■ **Task prompt**
Write out the entire listing below exactly as it appears, minus any pictures.

══ Recorded information ══

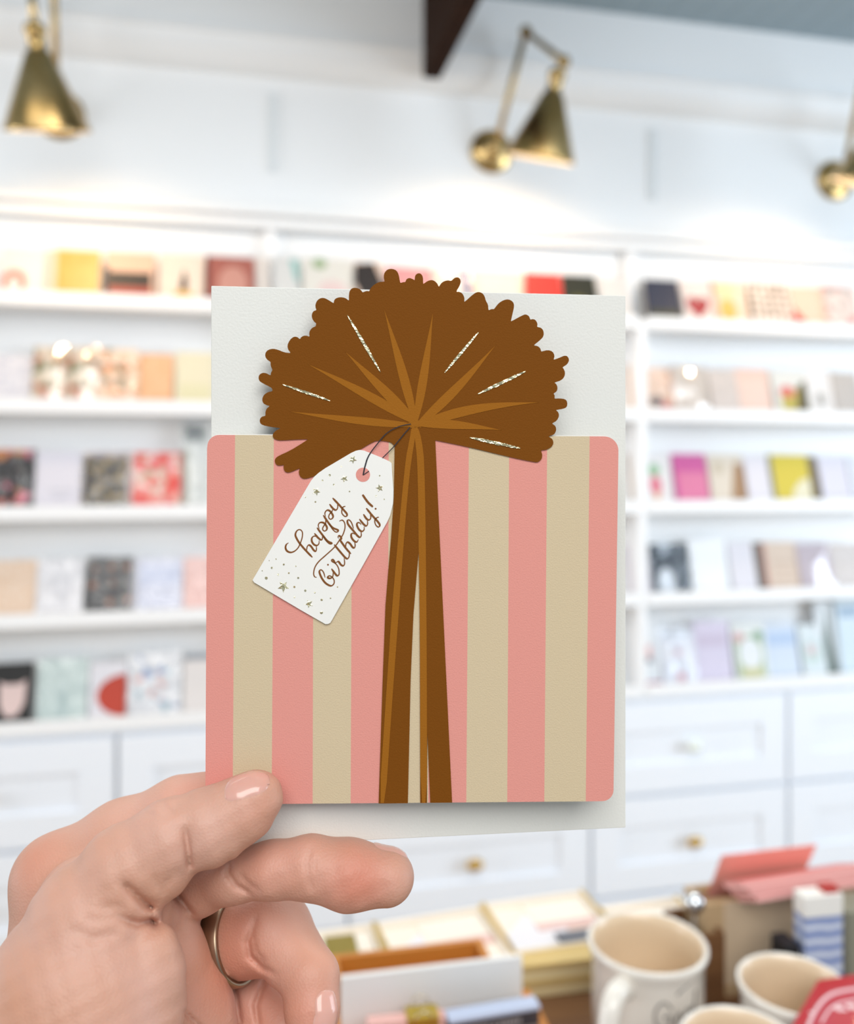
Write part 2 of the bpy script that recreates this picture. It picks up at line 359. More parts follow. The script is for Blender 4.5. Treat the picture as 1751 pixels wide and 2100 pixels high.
# --- topmost ledges
card(0, 2, 90, 508, '#fbf3ea', 'cream card with a small pink wreath, first on the top ledge', [(Dc, (.32, .36, .29, .22), '#d99a86'), (Dc, (.32, .31, .15, .13), '#fbf3ea')])
card(0, 91, 112, 512, '#f3dccb', 'narrow pale card edge showing between the wreath card and the yellow card', dd=.012)
card(0, 110, 206, 511, '#f6e2c4', 'yellow wood-grain card on the top ledge', [(R, (.06, .12, .97, .97), WOOD)])
card(0, 216, 318, 518, '#f6cdb2', 'peach card with black and red bands on the top ledge', [(R, (.07, .33, .93, .62), '#453a33'), (R, (.07, .12, .93, .34), '#c0604f'), (R, (0, 0, .09, .68), '#5a4a44')])
card(0, 326, 418, 521, '#fbead9', 'blush card with a small dark figure above a yellow patch', [(Pl, [(.45, .3), (.62, .3), (.64, .5), (.56, .72), (.48, .5)], '#6d5346'), (Dc, (.54, .2, .24, .12), '#f2c66c')])
card(0, 421, 522, 527, '#b97265', 'dusty red card with a pale oval on the top ledge', [(R, (0, 0, .1, 1), '#8c4a42'), (Dc, (.56, .5, .3, .32), '#d8a193')])
card(0, 524, 552, 527, '#f1e9e2', 'plain pale card edge beside the dusty red card', dd=.012)
card(0, 562, 614, 527, '#e6e6e4', 'white card with a teal corner on the top ledge', [(Pl, [(.62, .95), (.97, .95), (.97, .5), (.8, .62)], '#9fcfca')])
card(0, 620, 722, 530, '#efece4', 'off-white card with a small green sprig at its top', [(Dc, (.35, .9, .14, .1), '#a9bf95'), (Dc, (.6, .4, .3, .2), '#f0d9d6')])
card(0, 727, 785, 538, '#efd6c4', 'pale card with a tilted black shape, beside the bow\'s top', [(Pl, [(.02, .95), (.7, 1.0), (1.0, .6), (1.0, .2), (.3, .3), (0, .6)], '#332b2a')], dd=.002)
card(0, 793, 888, 548, '#eaa9aa', 'pink card behind the top of the bow')
card(0, 891, 966, 553, '#f6efe2', 'cream card with a violet corner behind the bow', [(Pl, [(.62, 1), (1, 1), (1, .1), (.85, .4)], '#7d7fae')], True)
card(0, 970, 1074, 556, '#f8e2cf', 'plain peach cream card beside the bright red card', [(R, (.12, .1, .9, .9), '#f9e7d6')])
card(0, 1078, 1152, 561, '#ec4b40', 'plain bright red card on the top ledge')
card(0, 1155, 1224, 565, '#3c3c2c', 'very dark green card with gold mark next to the bright red card', [(Dc, (.45, .45, .25, .14), '#6d6a36')])
card(0, 1228, 1290, 570, '#f0ebe6', 'plain white card standing next to the very dark green card')
card(0, 1325, 1395, 574, '#3a4056', 'navy card on the top ledge left of the heart card', [(R, (.08, .2, .92, .36), '#54543f')])
card(0, 1398, 1458, 577, '#f6e9e2', 'white card with a dark red heart', [(Hh, (.5, .45, .4, .3), '#b5283c')])
card(0, 1461, 1532, 577, '#f7ddc6', 'cream card with a yellow sun and pink edge', [(R, (0, 0, .1, 1), '#e3a79c'), (Dc, (.42, .4, .24, .22), '#f3c163'), (Dc, (.4, .78, .3, .16), '#f6e3b4')])
card(0, 1536, 1622, 582, CHEK, 'white card with brown spots on the top ledge')
card(0, 1621, 1690, 588, '#f6d7c2', 'peach card with a red corner beside the brown spotted card', [(Pl, [(0, .12), (0, .6), (.5, .12)], '#d8493f')])
card(0, 1689, 1758, 588, PINKW, 'white card with pink and grey marks at the picture\'s edge, top ledge')
# --- second ledges
card(1, -30, 66, 728, MAPW, 'pale grey card with faint script at the start of the second ledge')
card(1, 68, 136, 712, FLOR, 'bright floral card in glaring cellophane, second ledge', (), 'shiny')
card(1, 134, 204, 713, FLOR, 'bright floral card beside the beige floral one, cellophane wrapped', (), 'shiny')
card(1, 200, 283, 716, FLOR2, 'beige floral card with green leaves on the second ledge', (), True)
card(1, 284, 356, 726, ORNG, 'plain orange mottled card on the second ledge')
card(1, 360, 440, 723, '#efe7cb', 'pale yellow card half hidden by the white envelope', [(R, (.1, .15, .9, .45), '#e9e3bf')])
card(1, 1288, 1316, 748, '#f3d2b8', 'peach card edge beside the white envelope, second ledge', (), True)
card(1, 1317, 1378, 756, '#f2d6c2', 'peach card with a grey and red motif at its foot', [(Dc, (.4, .32, .25, .12), '#8d7f7c'), (Dc, (.7, .25, .14, .1), '#d98a86'), (R, (.9, 0, 1, 1), '#c79a80')], True)
card(1, 1380, 1452, 752, '#f3e7dc', 'pale card in bulging shiny cellophane, beside the grey beige script card', (), 'shiny')
card(1, 1454, 1512, 758, GREYT, 'grey beige script card next to a plain blush card')
card(1, 1509, 1580, 757, '#f1d3c5', 'plain blush card on the second ledge', [(R, (.1, .1, .95, .8), '#f3d9cc')])
card(1, 1583, 1655, 760, '#e9e9e4', 'white card with a yellow green photo on the second ledge', [(R, (.2, .18, .96, .62), '#c9bb62'), (Dc, (.4, .56, .22, .12), '#e2857a'), (Pl, [(.6, .18), (.96, .18), (.96, .8), (.75, .7)], '#6d6340')])
card(1, 1650, 1712, 762, '#f3f0ee', 'white card with a small grey sprig', [(Dc, (.5, .42, .14, .15), '#b7b4ae')])
card(1, 1708, 1762, 764, '#cfc8c2', 'grey beige card at the end of the second ledge')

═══

■ **Result**
Write part 2 of the bpy script that recreates this picture. It picks up at line 359. More parts follow. The script is for Blender 4.5. Treat the picture as 1751 pixels wide and 2100 pixels high.
# --- topmost ledges
card(0, 2, 90, 508, '#fbf3ea', 'cream card with a small pink wreath, first on the top ledge', [(Dc, (.32, .36, .29, .22), '#d99a86'), (Dc, (.32, .31, .15, .13), '#fbf3ea')])
card(0, 91, 112, 512, '#f3dccb', 'narrow pale card edge showing between the wreath card and the yellow card', dd=.012)
card(0, 110, 206, 511, '#f6e2c4', 'yellow wood-grain card on the top ledge', [(R, (.06, .12, .97, .97), WOOD)])
card(0, 216, 318, 518, '#f6cdb2', 'peach card with black and red bands on the top ledge', [(R, (.07, .33, .93, .62), '#453a33'), (R, (.07, .12, .93, .34), '#c0604f'), (R, (0, 0, .09, .68), '#5a4a44')])
card(0, 326, 418, 521, '#fbead9', 'blush card with a small dark figure above a yellow patch', [(Pl, [(.45, .3), (.62, .3), (.64, .5), (.56, .72), (.48, .5)], '#6d5346'), (Dc, (.54, .2, .24, .12), '#f2c66c')])
card(0, 421, 522, 527, '#b97265', 'dusty red card with a pale oval on the top ledge', [(R, (0, 0, .1, 1), '#8c4a42'), (Dc, (.56, .5, .3, .32), '#d8a193')])
card(0, 524, 552, 527, '#f1e9e2', 'plain pale card edge beside the dusty red card', dd=.012)
card(0, 562, 614, 527, '#e6e6e4', 'white card with a teal corner on the top ledge', [(Pl, [(.62, .95), (.97, .95), (.97, .5), (.8, .62)], '#9fcfca')])
card(0, 620, 722, 530, '#efece4', 'off-white card with a small green sprig at its top', [(Dc, (.35, .9, .14, .1), '#a9bf95'), (Dc, (.6, .4, .3, .2), '#f0d9d6')])
card(0, 727, 785, 538, '#efd6c4', 'pale card with a tilted black shape, beside the bow\'s top', [(Pl, [(.02, .95), (.7, 1.0), (1.0, .6), (1.0, .2), (.3, .3), (0, .6)], '#332b2a')], dd=.002)
card(0, 793, 888, 548, '#eaa9aa', 'pink card behind the top of the bow')
card(0, 891, 966, 553, '#f6efe2', 'cream card with a violet corner behind the bow', [(Pl, [(.62, 1), (1, 1), (1, .1), (.85, .4)], '#7d7fae')], True)
card(0, 970, 1074, 556, '#f8e2cf', 'plain peach cream card beside the bright red card', [(R, (.12, .1, .9, .9), '#f9e7d6')])
card(0, 1078, 1152, 561, '#ec4b40', 'plain bright red card on the top ledge')
card(0, 1155, 1224, 565, '#3c3c2c', 'very dark green card with gold mark next to the bright red card', [(Dc, (.45, .45, .25, .14), '#6d6a36')])
card(0, 1228, 1290, 570, '#f0ebe6', 'plain white card standing next to the very dark green card')
card(0, 1325, 1395, 574, '#3a4056', 'navy card on the top ledge left of the heart card', [(R, (.08, .2, .92, .36), '#54543f')])
card(0, 1398, 1458, 577, '#f6e9e2', 'white card with a dark red heart', [(Hh, (.5, .45, .4, .3), '#b5283c')])
card(0, 1461, 1532, 577, '#f7ddc6', 'cream card with a yellow sun and pink edge', [(R, (0, 0, .1, 1), '#e3a79c'), (Dc, (.42, .4, .24, .22), '#f3c163'), (Dc, (.4, .78, .3, .16), '#f6e3b4')])
card(0, 1536, 1622, 582, CHEK, 'white card with brown spots on the top ledge')
card(0, 1621, 1690, 588, '#f6d7c2', 'peach card with a red corner beside the brown spotted card', [(Pl, [(0, .12), (0, .6), (.5, .12)], '#d8493f')])
card(0, 1689, 1758, 588, PINKW, 'white card with pink and grey marks at the picture\'s edge, top ledge')
# --- second ledges
card(1, -30, 66, 728, MAPW, 'pale grey card with faint script at the start of the second ledge')
card(1, 68, 136, 712, FLOR, 'bright floral card in glaring cellophane, second ledge', (), 'shiny')
card(1, 134, 204, 713, FLOR, 'bright floral card beside the beige floral one, cellophane wrapped', (), 'shiny')
card(1, 200, 283, 716, FLOR2, 'beige floral card with green leaves on the second ledge', (), True)
card(1, 284, 356, 726, ORNG, 'plain orange mottled card on the second ledge')
card(1, 360, 440, 723, '#efe7cb', 'pale yellow card half hidden by the white envelope', [(R, (.1, .15, .9, .45), '#e9e3bf')])
card(1, 1288, 1316, 748, '#f3d2b8', 'peach card edge beside the white envelope, second ledge', (), True)
card(1, 1317, 1378, 756, '#f2d6c2', 'peach card with a grey and red motif at its foot', [(Dc, (.4, .32, .25, .12), '#8d7f7c'), (Dc, (.7, .25, .14, .1), '#d98a86'), (R, (.9, 0, 1, 1), '#c79a80')], True)
card(1, 1380, 1452, 752, '#f3e7dc', 'pale card in bulging shiny cellophane, beside the grey beige script card', (), 'shiny')
card(1, 1454, 1512, 758, GREYT, 'grey beige script card next to a plain blush card')
card(1, 1509, 1580, 757, '#f1d3c5', 'plain blush card on the second ledge', [(R, (.1, .1, .95, .8), '#f3d9cc')])
card(1, 1583, 1655, 760, '#e9e9e4', 'white card with a yellow green photo on the second ledge', [(R, (.2, .18, .96, .62), '#c9bb62'), (Dc, (.4, .56, .22, .12), '#e2857a'), (Pl, [(.6, .18), (.96, .18), (.96, .8), (.75, .7)], '#6d6340')])
card(1, 1650, 1712, 762, '#f3f0ee', 'white card with a small grey sprig', [(Dc, (.5, .42, .14, .15), '#b7b4ae')])
card(1, 1708, 1762, 764, '#cfc8c2', 'grey beige card at the end of the second ledge')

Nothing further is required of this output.